§ Available data:
──────────────────────────────
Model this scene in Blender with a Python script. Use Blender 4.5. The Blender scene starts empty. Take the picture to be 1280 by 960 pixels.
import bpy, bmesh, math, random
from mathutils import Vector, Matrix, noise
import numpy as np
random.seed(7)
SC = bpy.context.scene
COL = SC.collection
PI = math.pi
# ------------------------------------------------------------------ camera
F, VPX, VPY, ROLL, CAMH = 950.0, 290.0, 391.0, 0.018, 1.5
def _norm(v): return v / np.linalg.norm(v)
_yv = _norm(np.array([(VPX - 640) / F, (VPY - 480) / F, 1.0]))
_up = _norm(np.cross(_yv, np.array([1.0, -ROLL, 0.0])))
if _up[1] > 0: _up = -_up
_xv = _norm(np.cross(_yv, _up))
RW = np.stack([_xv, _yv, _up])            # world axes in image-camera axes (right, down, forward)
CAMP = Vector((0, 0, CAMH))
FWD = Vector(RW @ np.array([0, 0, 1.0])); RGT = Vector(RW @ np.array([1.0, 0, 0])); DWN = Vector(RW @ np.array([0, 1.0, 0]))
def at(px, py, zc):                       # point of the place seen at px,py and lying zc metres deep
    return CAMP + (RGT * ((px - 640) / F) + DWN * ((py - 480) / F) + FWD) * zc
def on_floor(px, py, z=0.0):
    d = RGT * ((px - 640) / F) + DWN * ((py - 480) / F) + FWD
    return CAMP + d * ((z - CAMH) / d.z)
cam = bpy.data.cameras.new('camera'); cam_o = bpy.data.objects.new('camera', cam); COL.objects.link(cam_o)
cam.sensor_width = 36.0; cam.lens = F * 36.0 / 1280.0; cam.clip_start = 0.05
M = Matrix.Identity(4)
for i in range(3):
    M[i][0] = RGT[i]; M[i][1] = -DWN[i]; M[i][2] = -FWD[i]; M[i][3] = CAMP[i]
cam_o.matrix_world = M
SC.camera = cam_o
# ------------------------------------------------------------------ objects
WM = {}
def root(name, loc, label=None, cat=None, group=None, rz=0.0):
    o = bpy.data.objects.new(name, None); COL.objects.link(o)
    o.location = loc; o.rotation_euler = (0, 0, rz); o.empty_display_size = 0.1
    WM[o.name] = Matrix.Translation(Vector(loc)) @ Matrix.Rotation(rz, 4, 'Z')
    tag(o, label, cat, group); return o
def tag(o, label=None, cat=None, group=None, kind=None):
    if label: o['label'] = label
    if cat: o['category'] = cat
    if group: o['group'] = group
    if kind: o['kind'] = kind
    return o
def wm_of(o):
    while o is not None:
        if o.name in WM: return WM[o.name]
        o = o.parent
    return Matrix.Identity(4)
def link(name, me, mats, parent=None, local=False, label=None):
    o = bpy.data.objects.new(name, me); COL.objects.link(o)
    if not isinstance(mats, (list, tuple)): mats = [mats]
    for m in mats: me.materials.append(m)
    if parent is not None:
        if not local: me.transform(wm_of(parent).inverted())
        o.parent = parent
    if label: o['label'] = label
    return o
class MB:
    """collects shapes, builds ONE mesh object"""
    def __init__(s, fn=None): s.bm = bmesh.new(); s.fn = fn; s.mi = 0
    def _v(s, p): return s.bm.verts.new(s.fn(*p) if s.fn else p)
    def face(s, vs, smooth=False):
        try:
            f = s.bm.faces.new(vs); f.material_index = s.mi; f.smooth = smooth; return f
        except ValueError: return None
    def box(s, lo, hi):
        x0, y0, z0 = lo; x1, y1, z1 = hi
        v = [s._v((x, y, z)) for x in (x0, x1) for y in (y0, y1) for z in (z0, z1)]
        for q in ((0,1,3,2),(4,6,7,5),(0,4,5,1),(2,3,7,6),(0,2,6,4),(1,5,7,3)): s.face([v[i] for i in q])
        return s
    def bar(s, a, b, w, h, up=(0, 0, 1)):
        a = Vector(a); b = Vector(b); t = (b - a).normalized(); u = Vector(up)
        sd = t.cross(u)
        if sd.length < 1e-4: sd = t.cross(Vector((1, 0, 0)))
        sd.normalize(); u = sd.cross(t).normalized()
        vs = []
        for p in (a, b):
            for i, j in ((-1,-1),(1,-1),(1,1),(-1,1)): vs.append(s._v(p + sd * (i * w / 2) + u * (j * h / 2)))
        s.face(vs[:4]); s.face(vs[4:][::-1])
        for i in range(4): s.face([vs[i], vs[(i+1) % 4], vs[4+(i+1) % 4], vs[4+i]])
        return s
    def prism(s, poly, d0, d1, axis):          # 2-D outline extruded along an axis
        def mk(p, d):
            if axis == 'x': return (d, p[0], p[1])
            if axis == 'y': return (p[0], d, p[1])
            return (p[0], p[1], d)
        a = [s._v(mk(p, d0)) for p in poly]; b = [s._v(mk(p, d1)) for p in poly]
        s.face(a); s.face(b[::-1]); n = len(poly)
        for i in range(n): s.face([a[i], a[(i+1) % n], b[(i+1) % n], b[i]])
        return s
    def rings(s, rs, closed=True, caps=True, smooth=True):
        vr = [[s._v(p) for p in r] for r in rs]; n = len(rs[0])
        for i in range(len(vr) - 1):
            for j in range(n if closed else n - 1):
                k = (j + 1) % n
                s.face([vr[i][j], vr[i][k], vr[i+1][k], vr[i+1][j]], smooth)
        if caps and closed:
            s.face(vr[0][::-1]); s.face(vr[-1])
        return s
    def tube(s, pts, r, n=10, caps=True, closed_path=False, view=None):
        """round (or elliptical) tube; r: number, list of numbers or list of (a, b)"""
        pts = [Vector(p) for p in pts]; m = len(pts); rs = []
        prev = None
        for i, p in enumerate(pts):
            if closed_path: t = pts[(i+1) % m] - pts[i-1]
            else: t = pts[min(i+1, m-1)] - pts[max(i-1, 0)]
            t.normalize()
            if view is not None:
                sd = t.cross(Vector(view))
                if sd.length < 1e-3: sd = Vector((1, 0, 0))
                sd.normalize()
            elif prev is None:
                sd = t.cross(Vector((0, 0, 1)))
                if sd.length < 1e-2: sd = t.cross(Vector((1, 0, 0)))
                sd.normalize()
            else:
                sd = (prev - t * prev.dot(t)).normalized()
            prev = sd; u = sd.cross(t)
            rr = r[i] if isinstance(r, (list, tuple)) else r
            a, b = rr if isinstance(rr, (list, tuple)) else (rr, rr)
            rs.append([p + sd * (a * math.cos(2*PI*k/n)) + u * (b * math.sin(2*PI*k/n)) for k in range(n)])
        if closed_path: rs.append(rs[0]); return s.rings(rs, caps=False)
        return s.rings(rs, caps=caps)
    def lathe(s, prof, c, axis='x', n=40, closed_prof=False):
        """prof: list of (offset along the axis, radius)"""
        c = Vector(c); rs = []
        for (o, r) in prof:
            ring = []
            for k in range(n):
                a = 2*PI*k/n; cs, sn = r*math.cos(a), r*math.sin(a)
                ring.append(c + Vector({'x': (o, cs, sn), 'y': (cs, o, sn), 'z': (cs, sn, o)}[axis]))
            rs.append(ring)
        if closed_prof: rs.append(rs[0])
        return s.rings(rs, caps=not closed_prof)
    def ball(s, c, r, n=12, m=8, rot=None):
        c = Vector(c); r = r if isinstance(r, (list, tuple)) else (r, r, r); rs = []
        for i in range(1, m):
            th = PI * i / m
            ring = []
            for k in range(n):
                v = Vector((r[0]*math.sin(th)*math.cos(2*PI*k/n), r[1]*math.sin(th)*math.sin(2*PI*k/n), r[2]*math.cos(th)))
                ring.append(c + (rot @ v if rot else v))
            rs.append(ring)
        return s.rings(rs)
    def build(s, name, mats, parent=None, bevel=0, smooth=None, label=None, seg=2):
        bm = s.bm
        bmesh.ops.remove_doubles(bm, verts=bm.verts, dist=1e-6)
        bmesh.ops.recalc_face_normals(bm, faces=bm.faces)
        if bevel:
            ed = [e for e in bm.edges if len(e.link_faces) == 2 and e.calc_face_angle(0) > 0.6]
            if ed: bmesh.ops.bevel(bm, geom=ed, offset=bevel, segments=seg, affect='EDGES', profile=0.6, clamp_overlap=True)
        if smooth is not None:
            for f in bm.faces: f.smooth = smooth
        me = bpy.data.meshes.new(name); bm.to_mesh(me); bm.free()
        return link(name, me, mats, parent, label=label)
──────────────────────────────
§ Requirement: Read the lines above. Gather those in which the string "scene" is found.

§ Answer below:
Model this scene in Blender with a Python script. Use Blender 4.5. The Blender scene starts empty. Take the picture to be 1280 by 960 pixels.
SC = bpy.context.scene